United Kingdom Berg and Beethoven: Iwona Sobotka (soprano) Anna Stéphany (mezzo-soprano), Robert Murray (tenor), Florian Boesch (baritone), London Symphony Chorus & Orchestra /Sir Simon Rattle (conductor). Barbican Hall, London. 16.2.2020. (CSa)
Berg – Lulu Suite
Beethoven – Symphony No.9 in D minor (‘Choral’)
Alban Berg is reputed to have had a bust of Beethoven on his bedside table. A prominent member of the Second Viennese School venerating a member of the First? Certainly, these were reasons enough to pair Berg’s Lulu Suite with Beethoven’s mighty ‘Choral’ Symphony, as Sir Simon Rattle did in a blazingly brilliant Barbican Hall concert with the London Symphony Orchestra. There was perhaps another justification for combining these two works in the same programme. Both compositions broke the musical boundaries of their time, and, in their different ways, created paths to the music of the future.
Based on two plays by Frank Wedekind, Berg’s opera Lulu – written between 1929 and 1935 at the height of Vienna’s Age of Decadence – charts the downward descent of a well-kept mistress in Vienna who ends up as a murderer, a street prostitute and ultimately a victim of Jack the Ripper. Although Berg died before the opera was completed, he distilled it into a sensuous 35-minute suite, combining his teacher Schoenberg’s novel 12-tone serialism with the late nineteenth century romanticism of his other heroes: Gustav Mahler, Anton Bruckner and Richard Wagner. Berg’s sound world, at once melodic and discordant, is rather like looking at a familiar face through the bottom of a wine glass, recognisable but strangely out of focus.
Under Rattle, the LSO (which on this occasion included an alto saxophone and vibraphone) evocatively summoned up the giddy opulence of Vienna between the wars. The opening Rondo (Andante und Hymne) was sumptuously played by the orchestra’s rich strings, with particularly expressive contributions by woodwind and horns. Dazzling interventions from the brass section captured the dramatic shifts of mood in the second movement Ostinato. Berg – adapting Wedekind – wrote the words of the third movement Lied der Lulu (Lulu’s song), and provided the plaintive words of Countess Geschwitz for the woman she loved in the final Adagio. These were magificently sung by Polish soprano Iwona Sobotka who, combining both warmth of tone and bell-like clarity, particularly in the upper register, brought the texts to life.

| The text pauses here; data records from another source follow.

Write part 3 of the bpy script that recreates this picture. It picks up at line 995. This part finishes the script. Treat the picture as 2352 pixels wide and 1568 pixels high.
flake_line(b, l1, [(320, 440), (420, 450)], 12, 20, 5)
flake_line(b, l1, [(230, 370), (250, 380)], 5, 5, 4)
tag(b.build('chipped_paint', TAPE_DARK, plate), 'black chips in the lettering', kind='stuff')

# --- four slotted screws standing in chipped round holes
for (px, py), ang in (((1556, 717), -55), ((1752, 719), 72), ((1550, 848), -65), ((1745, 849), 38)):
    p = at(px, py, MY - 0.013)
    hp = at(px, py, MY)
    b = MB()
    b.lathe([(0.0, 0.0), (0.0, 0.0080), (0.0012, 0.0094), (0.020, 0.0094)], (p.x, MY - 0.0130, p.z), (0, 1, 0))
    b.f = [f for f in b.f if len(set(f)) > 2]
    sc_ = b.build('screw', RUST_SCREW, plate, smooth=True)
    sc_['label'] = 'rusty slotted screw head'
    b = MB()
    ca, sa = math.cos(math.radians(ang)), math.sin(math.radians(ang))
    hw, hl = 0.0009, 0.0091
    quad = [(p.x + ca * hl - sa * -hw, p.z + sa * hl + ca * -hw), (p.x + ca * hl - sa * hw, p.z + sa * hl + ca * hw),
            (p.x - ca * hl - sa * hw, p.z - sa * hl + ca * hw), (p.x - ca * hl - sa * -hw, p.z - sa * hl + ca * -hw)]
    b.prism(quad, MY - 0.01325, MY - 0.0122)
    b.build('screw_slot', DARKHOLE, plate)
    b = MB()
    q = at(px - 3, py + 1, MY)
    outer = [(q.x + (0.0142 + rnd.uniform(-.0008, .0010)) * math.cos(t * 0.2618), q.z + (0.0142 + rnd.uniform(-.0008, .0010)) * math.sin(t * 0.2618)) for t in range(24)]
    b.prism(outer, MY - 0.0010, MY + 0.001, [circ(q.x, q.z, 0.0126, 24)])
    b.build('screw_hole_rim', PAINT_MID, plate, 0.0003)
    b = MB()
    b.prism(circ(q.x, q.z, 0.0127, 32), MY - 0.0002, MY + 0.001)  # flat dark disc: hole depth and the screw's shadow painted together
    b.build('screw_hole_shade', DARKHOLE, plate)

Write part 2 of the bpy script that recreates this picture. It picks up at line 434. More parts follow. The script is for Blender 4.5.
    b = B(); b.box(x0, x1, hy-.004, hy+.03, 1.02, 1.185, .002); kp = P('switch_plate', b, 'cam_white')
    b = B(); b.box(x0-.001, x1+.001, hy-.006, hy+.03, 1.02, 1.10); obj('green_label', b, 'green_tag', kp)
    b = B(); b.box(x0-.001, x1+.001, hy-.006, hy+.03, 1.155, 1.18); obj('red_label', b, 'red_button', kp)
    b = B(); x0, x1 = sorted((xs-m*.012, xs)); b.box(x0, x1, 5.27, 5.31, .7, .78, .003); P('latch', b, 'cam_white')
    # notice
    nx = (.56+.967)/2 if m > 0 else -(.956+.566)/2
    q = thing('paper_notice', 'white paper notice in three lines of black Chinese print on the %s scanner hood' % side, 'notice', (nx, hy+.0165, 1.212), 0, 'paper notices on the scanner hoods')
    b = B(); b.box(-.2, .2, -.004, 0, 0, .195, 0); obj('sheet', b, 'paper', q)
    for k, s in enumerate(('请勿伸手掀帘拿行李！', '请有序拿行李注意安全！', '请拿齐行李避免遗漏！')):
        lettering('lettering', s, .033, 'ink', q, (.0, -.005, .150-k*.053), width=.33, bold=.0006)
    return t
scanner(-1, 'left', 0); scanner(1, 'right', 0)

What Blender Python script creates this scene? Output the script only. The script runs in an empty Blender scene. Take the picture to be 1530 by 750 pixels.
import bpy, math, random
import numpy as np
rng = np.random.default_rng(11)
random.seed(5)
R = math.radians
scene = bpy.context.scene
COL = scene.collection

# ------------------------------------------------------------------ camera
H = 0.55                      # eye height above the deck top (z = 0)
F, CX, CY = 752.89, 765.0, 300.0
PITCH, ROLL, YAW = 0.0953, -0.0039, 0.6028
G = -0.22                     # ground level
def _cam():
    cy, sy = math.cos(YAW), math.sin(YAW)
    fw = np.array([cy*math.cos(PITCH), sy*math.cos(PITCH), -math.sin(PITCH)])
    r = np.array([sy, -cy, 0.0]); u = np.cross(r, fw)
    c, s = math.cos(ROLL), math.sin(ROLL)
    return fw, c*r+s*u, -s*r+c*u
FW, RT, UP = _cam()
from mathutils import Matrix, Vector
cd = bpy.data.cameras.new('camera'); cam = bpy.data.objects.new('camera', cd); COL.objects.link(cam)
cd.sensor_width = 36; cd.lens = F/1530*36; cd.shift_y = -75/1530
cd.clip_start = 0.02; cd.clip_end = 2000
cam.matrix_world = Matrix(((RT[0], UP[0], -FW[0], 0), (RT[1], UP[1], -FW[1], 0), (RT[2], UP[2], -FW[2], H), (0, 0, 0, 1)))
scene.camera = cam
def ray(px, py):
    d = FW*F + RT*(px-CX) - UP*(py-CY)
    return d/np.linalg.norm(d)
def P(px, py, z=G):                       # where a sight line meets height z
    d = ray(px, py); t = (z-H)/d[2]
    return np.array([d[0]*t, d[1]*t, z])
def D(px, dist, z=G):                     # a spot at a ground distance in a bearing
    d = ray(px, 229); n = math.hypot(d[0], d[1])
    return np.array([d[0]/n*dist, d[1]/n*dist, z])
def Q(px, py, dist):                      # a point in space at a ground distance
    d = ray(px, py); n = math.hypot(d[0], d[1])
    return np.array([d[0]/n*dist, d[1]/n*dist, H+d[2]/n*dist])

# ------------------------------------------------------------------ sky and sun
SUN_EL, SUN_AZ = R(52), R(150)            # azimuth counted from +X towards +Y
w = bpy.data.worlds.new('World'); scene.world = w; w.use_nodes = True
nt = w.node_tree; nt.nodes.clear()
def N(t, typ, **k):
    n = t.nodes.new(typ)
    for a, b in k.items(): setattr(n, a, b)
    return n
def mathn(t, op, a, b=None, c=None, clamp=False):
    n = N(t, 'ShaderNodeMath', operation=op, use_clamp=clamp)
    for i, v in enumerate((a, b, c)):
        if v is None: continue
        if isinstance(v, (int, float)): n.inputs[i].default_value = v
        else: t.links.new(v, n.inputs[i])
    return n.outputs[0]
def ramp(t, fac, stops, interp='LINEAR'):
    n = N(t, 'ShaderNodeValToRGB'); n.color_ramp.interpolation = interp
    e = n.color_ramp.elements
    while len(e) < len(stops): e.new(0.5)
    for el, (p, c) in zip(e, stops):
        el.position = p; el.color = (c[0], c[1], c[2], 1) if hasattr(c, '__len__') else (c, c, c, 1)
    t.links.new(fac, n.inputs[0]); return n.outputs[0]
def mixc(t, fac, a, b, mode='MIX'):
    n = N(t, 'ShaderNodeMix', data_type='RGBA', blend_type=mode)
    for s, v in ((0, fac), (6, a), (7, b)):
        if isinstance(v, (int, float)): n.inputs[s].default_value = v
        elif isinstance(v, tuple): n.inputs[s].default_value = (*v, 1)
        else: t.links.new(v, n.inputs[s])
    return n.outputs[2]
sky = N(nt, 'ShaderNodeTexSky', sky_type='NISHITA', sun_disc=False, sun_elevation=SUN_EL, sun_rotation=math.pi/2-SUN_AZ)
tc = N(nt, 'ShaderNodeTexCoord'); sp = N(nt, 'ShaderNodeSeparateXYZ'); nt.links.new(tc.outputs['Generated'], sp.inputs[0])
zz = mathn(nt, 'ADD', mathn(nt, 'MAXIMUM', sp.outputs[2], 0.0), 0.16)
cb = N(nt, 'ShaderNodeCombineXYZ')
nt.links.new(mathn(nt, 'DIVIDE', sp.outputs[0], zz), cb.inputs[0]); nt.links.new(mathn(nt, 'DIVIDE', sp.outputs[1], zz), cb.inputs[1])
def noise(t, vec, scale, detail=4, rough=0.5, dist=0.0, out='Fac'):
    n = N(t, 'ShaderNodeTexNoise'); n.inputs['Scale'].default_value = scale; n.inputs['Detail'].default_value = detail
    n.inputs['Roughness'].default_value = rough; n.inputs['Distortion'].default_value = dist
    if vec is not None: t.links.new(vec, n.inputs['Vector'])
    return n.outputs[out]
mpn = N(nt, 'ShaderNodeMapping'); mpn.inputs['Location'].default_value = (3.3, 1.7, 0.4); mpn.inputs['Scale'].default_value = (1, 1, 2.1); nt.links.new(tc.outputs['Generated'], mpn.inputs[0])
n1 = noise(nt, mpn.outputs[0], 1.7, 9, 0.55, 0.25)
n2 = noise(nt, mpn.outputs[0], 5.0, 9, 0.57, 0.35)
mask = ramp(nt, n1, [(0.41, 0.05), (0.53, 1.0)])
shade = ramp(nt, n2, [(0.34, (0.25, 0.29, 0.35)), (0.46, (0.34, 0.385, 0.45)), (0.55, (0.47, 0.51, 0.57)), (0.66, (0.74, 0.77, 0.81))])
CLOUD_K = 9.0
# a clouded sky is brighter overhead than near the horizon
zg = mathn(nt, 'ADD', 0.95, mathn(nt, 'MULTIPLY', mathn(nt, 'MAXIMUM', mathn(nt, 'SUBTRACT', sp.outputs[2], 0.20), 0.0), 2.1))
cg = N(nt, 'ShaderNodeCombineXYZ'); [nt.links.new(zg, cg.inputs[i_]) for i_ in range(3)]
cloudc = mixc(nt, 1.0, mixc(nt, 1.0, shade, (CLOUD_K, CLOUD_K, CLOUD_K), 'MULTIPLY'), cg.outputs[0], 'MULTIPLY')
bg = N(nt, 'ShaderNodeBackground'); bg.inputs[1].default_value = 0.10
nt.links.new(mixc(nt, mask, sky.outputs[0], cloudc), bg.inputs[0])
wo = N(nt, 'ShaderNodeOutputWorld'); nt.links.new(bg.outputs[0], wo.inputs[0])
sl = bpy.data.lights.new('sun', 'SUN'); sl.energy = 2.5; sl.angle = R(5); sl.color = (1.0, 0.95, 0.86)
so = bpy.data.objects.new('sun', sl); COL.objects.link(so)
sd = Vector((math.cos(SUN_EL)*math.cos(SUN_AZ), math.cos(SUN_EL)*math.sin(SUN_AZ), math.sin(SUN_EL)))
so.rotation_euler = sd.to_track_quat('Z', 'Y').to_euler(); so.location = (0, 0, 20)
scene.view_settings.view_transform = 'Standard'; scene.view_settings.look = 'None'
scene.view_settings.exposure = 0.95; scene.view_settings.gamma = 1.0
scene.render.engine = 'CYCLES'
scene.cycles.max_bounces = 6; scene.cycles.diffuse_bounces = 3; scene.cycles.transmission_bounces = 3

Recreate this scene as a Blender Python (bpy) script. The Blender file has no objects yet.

Berg’s atmospheric depiction of Viennese degeneracy and impending chaos are a world away from the enlightened optimism and joy of Beethoven’s last symphony, or perhaps the seamy, dark, post-Freudian side of the same world. Rattle’s familiarity with the work – he required no score here- in no way diminished the freshness and or the phenomenal energy of his interpretation. From the shimmering pianissimo opening bars of the Allegro – the emergence of sound itself from a dark void of silence – Rattle marshalled the forces of this great orchestra and the 129-strong London Symphony Chorus to the ultimate limits of achievement. Maintaining momentum and perfect tempo with clean sweeping cuts of the baton in his right hand, he coaxed, implored and beseeched each section with the upturned palm of his left. A pulsating, jubilant Scherzo, in which the eight resonant basses, the precision-tooled timpani, and a bright-eyed trio of woodwind played a vibrant part, was followed by a noble Adagio molto e cantabile of indescribable poignancy. The finale, preceded by what Wagner called a Schrekensfanfare (a fanfare of terror), was executed with thrilling force. The great ‘Ode to Joy’ found the great Schubertian baritone Florian Boesch in fine fettle. Joined by tenor Robert Murray, mezzo Anna Stéphany, and the silver-voiced Iwona Sobotka, they together comprised an ecstatic quartet. The ultimate plaudit must go the chorus whose cohesive, word perfect participation brought the greatest symphony ever written to a majestic conclusion.
As wild applause and a beaming Rattle brought the orchestra and soloists to their feet, a member of the audience cried out ‘Long live Europe!’, reminding us, against all the odds, of the irrepressible optimism that lies at the heart of Beethoven’s masterpiece.